Kitapta Le Guin’e ait bir diğer deneme olan “Çocuk ve Gölge” Andersen’in bir masalından yola çıkarak “gölge metaforu” üzerinden bize insan ruhunun çift yönlü varlığına dair önemli ipuçları veriyor. Andersen’in anlatısının kısaca özeti şöyle: Gayet kibar, nazik bir adamın, şantajcı, vicdansız gölgesi onu esir alır ve adam çok azap çeker bir gün bir prenses adama acır ve ölüme mahkûm ederek onu kurtarır. Burada gölge adamın istemediği yönlerini temsil ediyor ona azap çektirse de onun parçası. Le Guin’e göre: Gölge ruhumuzun öteki yüzü, bilinçli zihnin karanlık kardeşidir. O Frankenstein’ın canavarı, Dante’yi cehennemde gezdiren Vergilus’tur. O bilinçli benliğimize kabul etmek istemediğimiz, kabul edemediğimiz her şeydir; içimizde bastırılmış, inkȃr edilmiş ya da kullanılmayan tüm özellik ve eğilimlerdir. Kısaca Le Guin, İnsanın kabul etmek istemediği yanlarını gölgesiyle açıklamış. Ve insanın gölgesinin onunla birlikte yaşadığı gerçeğiyle bizi yüzleştirmek istemiş.

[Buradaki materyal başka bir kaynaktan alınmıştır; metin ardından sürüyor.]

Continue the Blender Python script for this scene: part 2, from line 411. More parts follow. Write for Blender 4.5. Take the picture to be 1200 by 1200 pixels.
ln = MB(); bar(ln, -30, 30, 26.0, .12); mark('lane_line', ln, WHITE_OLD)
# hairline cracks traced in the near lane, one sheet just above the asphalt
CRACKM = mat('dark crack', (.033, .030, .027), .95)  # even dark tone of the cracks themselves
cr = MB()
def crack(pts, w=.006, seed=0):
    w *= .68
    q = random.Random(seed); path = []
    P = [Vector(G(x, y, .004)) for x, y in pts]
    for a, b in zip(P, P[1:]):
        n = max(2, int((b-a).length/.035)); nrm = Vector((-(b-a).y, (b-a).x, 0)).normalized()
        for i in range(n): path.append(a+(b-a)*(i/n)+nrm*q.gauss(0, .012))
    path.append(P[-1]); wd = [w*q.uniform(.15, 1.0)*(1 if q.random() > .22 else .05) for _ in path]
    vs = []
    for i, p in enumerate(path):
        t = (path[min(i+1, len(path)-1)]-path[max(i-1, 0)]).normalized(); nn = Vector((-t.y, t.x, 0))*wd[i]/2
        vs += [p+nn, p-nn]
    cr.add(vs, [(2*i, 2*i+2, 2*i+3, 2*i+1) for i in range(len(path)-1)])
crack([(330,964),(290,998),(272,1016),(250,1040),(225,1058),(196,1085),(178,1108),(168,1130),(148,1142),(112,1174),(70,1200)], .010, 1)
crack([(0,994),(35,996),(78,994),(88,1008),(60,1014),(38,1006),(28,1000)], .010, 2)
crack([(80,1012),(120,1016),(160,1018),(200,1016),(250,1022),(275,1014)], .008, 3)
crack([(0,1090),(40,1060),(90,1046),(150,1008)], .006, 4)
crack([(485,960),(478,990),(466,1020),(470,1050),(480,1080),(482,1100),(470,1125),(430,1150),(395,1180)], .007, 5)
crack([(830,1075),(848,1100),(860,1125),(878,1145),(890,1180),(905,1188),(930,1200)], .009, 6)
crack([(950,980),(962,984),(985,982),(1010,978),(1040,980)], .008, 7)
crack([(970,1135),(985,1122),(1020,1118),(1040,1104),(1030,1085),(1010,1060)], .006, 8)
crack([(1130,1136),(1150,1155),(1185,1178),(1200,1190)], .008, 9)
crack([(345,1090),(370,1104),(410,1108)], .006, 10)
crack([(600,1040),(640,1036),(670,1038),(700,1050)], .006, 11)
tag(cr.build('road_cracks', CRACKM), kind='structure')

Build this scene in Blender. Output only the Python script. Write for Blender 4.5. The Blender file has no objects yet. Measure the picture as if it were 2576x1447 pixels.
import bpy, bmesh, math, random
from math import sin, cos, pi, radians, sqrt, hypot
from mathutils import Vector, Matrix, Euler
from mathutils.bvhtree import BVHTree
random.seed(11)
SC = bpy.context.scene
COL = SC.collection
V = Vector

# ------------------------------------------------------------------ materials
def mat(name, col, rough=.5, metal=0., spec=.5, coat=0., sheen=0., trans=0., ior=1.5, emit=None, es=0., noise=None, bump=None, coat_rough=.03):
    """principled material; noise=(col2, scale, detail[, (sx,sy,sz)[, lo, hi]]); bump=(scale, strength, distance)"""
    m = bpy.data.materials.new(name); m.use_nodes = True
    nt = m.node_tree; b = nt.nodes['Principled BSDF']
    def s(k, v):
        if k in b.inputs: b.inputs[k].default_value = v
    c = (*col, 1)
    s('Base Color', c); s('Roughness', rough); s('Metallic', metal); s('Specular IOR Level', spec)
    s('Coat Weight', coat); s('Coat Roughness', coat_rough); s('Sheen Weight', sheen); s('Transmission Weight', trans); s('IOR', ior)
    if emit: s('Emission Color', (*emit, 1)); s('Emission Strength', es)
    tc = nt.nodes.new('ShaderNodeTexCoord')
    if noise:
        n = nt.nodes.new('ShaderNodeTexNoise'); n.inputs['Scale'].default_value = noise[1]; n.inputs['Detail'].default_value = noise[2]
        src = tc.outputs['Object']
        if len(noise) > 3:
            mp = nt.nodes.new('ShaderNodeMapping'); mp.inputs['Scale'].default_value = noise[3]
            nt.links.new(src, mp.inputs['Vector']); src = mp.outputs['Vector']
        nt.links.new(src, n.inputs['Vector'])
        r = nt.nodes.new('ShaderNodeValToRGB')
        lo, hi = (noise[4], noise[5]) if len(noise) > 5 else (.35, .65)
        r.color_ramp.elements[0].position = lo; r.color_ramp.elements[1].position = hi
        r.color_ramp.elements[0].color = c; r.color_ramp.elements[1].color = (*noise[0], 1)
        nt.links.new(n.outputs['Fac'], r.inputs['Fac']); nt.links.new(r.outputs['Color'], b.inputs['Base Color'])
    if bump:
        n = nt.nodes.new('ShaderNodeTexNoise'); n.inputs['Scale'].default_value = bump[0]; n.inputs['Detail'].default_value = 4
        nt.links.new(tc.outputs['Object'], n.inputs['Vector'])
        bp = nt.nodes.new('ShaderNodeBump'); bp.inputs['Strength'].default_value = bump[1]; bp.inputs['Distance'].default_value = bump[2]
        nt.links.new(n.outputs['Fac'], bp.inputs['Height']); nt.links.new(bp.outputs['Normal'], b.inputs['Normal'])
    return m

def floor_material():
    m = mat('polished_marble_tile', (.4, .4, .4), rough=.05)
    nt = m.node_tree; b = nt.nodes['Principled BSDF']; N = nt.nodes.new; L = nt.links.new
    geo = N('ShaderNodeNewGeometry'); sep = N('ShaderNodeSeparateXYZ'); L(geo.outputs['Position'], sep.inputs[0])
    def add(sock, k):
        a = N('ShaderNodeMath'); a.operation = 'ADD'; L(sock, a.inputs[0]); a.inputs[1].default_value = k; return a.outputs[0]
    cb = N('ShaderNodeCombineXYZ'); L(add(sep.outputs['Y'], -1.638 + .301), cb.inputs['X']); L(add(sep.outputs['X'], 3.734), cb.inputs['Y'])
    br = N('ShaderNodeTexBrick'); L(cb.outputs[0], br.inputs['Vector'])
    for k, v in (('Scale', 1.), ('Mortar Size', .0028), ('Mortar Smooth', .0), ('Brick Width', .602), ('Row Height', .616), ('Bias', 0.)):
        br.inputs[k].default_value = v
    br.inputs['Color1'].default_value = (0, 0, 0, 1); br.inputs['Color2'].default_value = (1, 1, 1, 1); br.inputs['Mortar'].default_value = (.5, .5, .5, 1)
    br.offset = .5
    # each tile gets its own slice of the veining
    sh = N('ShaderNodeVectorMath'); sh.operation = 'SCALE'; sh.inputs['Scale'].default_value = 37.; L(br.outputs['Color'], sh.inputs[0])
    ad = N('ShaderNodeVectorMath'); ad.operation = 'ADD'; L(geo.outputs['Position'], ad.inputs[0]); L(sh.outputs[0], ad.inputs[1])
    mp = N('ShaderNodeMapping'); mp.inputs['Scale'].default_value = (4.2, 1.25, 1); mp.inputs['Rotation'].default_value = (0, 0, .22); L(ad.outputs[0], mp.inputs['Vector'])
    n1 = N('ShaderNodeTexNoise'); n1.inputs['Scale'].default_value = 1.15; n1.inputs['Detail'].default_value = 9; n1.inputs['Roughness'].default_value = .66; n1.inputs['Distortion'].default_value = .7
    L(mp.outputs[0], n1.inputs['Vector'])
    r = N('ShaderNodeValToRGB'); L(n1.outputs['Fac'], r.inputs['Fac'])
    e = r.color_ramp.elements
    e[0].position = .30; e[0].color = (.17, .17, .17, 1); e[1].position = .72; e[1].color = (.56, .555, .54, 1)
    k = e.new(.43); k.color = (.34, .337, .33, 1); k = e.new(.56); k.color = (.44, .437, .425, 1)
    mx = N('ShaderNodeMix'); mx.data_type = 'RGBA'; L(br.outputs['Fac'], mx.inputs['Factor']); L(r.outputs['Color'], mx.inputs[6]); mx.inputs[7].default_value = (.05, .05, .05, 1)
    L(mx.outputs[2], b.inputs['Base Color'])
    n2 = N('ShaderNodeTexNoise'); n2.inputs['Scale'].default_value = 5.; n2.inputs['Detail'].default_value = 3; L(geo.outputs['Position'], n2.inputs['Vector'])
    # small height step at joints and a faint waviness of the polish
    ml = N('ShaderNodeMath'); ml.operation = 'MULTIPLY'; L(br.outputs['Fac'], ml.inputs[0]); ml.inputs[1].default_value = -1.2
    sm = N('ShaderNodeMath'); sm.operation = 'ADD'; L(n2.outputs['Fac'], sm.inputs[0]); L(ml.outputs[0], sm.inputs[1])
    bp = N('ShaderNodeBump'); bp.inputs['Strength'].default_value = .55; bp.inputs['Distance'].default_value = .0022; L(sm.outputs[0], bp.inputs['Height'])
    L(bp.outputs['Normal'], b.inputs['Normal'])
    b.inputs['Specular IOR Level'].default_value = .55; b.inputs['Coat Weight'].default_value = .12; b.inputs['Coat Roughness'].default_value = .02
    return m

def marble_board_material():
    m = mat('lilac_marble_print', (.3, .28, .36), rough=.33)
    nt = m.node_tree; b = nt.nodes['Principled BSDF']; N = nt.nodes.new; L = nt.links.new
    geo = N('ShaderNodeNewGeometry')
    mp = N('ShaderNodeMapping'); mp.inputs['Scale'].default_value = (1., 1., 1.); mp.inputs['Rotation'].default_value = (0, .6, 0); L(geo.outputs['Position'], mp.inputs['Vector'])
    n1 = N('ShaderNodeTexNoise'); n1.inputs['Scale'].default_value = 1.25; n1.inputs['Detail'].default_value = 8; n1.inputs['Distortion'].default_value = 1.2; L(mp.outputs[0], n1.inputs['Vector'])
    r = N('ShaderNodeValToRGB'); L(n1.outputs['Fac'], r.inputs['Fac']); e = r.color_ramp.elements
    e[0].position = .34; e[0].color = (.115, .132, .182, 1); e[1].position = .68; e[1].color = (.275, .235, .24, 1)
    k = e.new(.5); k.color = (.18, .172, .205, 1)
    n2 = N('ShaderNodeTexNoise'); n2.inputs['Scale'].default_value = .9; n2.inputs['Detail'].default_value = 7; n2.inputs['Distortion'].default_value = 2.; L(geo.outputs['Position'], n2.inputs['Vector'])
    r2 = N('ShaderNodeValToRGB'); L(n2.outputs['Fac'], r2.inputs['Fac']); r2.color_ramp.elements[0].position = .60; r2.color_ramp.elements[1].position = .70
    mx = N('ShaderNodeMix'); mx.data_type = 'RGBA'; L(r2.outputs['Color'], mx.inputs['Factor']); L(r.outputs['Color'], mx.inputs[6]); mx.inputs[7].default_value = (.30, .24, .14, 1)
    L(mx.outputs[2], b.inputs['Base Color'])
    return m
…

Ayrıca Le Guin denemesinde, insanın kabul edemediği yanlarını temsil eden, bilince kabul edilmeyen gölgenin, dışarıya ve ötekilere yansıtıldığından bahsetmiş. “Ben canavar değilim, diğerleri canavar. Tüm yabancılar kötüdür. Tüm komünistler kötüdür. Ama kedi tekmeyi hak etmişti.” İşte gölgesini bünyesine kabul etmeyenler, kendilerini hiçbir konuda “kötü”, “hatalı” görmeyenler var olmak için hep bir dış mihrak ve düşman arayanlar olarak çıkıyor karşımıza. Çok uzağa gitmeden kendi çevremizden, coğrafyamızdan onlarca örnek bulabiliriz bu konuda. Le Guin gerçek dünyada yaşamak için bu yansıtmalardan kurtulmak gerektiğine inanıyor ve Jung’un şöyle bir cümlesini aktarıyor: “Eğer birey kendi gölgesiyle hesaplaşmayı öğrenirse, dünya için gerçek bir şey yapmış olur. Günümüzün devasa, çözülmemiş toplumsal sorunlarının hiç olmazsa minicik bir parçasını sırtlanmayı başarmıştır.” Tüm bunların bence şöyle bir sonucu var: Kendi gölgemizle yüzleşmek ve yükü hep başkalarına, partilere, liderlere, seçimlere, parlamentoya veya başka herhangi bir şeye bırakmamak, payına düşen yükün öznesi olmak.
Le Guin’in her denemesi üzerinde konuşmaya değer ancak bu sınırlı yazıda bu kadarından bahsedebiliyorum. Aslında Le Guin’in hayal gücüne ve gölgelerimize dair söylediklerini okurken ve yorumlarken aklımdan hep Suphi Nejat geçiyordu, ne demişti giderken: “Şimdi tıpkı Peter Pan gibi Neverland’e gidiyorum, asla büyümemek üzere. Bundan daha çok beni mutlu eden bir şey olamazdı.” Ve de eklemişti: “Hayal gücü iktidara.” Le Guin’in çağrısının, Suphi Nejat’ın çağrısıyla tüm bu bahsettiklerimiz ekseninde örtüştüğünü düşünüyorum.